でも、ためらわず、ギアをローに入れっぱなしにした。
「流れるように滑らかに」
「視野は狭くなっていないか、視点は近すぎないか」
そのことに集中していると、いつもは苦手なローギアでの走行も、不思議と滑らかになっていった(気がする)。

休憩時間、余裕がありますねえ、と、インストラクターが微笑む。
私の走り方のことかと思って、にんまりしそうになるが、後ろにいた受講生が、ホント平日はいいっスね、と、このイントラさんの真意を言い当てた。
イントラさんには、スタート待ちの位置で歩行者(イントラさん自身だが)保護をしたことでほめられてしまった。
運転者として当たり前のことだけど、こんなクローズドのコースの中で、気付いてもらえたことがうれしかった。

最後の総合練習は、なんとそれまで走っていたコースを逆にたどること!
やってみると、大きな旋回(ここは模擬市街地の外になる)の順序がわからなくなって、パイロンが2本余ってしまった。
見かねたもう一人のイントラさんが、タンデムで道案内をしてくれる。
その後は、再びゆったりした気持ちで走れるようになった。

これが私の走り方
気持ちのいい1日の練習は、冬の美しい夕日を見ながら終了となった。
「流れるように滑らかに」
これが私の目指す、マスター オブ モンスターとしての走り方のように思った。
速くないことは、バイクと一体になっていないこととも、操作が下手なこととも同義ではない。
ゆったりと安全に、乗っている人間も周囲も気持ちよく感じる走り方がきっとあるのだ。
そんな走り方ができるようになるには、やはり訓練が不可欠だと思う。

帰宅して、夫にその日考えたことを話した。
「それは絶版車の走り方や。別に遅くない。
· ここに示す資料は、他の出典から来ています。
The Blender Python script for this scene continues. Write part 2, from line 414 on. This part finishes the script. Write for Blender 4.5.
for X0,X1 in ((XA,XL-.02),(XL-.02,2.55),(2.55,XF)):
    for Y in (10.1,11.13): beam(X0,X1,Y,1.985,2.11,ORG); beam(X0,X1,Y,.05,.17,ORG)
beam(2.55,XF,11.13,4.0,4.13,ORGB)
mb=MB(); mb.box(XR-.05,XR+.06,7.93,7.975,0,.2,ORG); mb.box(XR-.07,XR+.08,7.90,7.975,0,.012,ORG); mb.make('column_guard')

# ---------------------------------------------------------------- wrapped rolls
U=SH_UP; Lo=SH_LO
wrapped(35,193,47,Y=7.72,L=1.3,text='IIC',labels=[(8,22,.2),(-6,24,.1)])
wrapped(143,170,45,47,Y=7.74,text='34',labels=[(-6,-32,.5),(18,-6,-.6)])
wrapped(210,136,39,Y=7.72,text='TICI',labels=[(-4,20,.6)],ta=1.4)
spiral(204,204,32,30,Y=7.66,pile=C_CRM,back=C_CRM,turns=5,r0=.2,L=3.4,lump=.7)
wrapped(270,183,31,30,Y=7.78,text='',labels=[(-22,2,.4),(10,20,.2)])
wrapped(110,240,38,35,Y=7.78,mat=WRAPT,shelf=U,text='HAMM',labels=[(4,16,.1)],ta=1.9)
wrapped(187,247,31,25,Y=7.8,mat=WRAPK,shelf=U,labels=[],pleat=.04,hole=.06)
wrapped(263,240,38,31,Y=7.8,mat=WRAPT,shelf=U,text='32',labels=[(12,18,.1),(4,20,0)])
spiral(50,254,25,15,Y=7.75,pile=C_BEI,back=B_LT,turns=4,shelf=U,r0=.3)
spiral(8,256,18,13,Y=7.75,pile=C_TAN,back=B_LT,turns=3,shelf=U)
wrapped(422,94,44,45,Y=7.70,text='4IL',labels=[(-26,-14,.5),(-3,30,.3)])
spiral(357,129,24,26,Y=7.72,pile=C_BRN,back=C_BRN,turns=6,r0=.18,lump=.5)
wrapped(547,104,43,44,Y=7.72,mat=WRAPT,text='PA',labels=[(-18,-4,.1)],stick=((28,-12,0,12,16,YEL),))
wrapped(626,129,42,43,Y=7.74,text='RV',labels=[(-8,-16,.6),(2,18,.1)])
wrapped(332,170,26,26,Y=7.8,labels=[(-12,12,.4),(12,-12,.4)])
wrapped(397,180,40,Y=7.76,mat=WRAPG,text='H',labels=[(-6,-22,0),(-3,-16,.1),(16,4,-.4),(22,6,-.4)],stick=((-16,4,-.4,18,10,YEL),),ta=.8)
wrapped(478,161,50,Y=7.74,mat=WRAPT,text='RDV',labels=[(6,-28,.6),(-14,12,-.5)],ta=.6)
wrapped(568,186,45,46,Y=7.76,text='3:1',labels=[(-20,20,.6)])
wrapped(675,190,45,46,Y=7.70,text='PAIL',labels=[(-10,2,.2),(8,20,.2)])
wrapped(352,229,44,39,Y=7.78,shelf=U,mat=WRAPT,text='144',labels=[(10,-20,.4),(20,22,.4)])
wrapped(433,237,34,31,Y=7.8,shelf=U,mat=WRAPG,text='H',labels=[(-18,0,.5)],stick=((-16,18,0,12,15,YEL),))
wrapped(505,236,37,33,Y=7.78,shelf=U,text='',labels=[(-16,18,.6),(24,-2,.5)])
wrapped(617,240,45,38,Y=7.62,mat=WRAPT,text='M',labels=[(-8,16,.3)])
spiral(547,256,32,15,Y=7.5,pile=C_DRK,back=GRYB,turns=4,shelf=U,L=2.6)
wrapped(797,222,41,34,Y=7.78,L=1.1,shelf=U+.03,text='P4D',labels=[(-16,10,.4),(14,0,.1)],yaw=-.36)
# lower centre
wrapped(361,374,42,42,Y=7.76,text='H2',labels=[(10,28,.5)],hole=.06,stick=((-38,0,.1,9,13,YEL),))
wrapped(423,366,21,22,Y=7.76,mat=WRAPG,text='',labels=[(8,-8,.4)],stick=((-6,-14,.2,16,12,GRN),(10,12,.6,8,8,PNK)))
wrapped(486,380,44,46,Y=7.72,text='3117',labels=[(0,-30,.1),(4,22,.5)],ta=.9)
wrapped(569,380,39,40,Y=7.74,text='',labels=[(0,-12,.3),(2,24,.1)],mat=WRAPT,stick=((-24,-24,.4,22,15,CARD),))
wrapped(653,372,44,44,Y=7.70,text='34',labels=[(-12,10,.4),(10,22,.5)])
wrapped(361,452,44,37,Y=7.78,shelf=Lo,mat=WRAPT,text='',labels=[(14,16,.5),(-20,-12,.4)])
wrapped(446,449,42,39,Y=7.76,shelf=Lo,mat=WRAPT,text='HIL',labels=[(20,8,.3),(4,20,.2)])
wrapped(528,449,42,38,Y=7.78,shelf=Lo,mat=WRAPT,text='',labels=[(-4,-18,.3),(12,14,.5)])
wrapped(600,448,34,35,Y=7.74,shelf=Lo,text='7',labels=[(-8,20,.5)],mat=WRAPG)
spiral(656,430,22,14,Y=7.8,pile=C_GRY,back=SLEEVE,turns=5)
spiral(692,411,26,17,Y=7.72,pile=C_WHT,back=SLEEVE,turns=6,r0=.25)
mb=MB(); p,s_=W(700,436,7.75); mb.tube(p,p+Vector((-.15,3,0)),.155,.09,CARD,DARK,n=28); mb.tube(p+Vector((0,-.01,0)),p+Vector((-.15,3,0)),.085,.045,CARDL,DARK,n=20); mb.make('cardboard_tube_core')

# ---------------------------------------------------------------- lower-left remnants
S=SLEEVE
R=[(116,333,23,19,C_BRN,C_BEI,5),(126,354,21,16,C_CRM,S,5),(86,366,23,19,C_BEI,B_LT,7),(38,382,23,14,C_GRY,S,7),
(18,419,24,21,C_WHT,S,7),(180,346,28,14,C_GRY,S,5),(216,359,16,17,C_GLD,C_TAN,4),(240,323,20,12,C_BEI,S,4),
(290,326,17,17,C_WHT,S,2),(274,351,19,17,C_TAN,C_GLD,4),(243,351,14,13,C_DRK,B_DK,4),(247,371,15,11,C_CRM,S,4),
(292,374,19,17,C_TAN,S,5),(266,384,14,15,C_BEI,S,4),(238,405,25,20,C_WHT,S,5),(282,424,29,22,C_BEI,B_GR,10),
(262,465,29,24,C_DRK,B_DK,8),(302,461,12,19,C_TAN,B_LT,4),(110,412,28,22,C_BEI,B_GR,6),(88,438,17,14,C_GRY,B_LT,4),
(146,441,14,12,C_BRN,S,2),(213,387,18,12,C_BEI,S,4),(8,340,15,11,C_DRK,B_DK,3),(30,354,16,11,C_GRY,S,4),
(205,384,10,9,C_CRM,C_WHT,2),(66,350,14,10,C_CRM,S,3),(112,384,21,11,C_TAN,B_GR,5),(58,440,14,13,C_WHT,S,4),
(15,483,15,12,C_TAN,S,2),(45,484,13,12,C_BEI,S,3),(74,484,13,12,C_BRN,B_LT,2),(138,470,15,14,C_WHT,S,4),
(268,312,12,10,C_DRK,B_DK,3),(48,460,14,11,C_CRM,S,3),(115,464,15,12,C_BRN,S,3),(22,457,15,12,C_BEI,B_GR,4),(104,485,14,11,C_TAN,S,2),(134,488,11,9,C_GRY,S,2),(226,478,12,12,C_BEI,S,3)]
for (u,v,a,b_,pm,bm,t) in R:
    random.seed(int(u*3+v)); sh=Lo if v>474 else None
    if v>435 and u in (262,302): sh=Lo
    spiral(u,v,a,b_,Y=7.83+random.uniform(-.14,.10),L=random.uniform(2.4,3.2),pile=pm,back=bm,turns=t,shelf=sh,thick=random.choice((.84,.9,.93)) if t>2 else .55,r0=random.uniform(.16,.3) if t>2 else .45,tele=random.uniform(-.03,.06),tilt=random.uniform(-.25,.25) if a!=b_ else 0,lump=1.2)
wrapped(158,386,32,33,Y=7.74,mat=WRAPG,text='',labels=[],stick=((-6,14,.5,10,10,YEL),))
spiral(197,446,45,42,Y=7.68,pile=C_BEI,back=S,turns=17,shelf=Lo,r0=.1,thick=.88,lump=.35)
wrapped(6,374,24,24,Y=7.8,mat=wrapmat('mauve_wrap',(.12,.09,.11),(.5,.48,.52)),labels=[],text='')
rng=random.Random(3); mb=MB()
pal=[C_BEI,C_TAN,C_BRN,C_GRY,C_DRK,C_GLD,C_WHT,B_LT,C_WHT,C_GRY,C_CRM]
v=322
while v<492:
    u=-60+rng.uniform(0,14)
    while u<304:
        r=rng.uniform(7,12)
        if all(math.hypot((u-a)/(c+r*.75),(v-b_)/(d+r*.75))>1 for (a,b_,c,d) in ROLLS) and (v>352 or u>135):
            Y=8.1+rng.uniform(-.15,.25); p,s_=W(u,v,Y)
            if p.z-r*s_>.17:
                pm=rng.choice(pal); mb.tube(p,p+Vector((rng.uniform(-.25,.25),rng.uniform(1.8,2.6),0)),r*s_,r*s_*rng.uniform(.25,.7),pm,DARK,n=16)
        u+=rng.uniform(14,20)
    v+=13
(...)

」
夫によると、絶版車はパワーもないし、ブレーキも効かないので、必然的にできるだけスピードを落とさない、スムーズな走りが要求されるそうだ。
私のモンスターも、いずれ絶版車になる時がくる(というか、このMonster800 S i.e.は、S2Rに代わっちゃった)。
長く付き合っていくためには、たぶん、そういう乗り方がよいのではないかと思う。

それにしても。
こんな風に気付かせてくれたのは、私だけの天使などではなかった。
マスター オブ モンスターへと導いてくれる、ただ一人のエンジェル オブ ライディングなんていなかった。
いたのは、たくさんのスウィート フォーリン エンジェルズ オブ ライディング(優しい運転の堕天使たち)。
たくさんの堕天使たちが、少しずつ、気付かせてくれたのだ。
私が、どんなマスター オブ モンスターになりたいのかということに。
これからは、その目標に向かって歩いて行く(じゃなくて走って行くのかな?)。

というわけで、わりと明確な目標が定まって、来年は更にがんばるぞ、と一人決意する2006年の年末なのだった。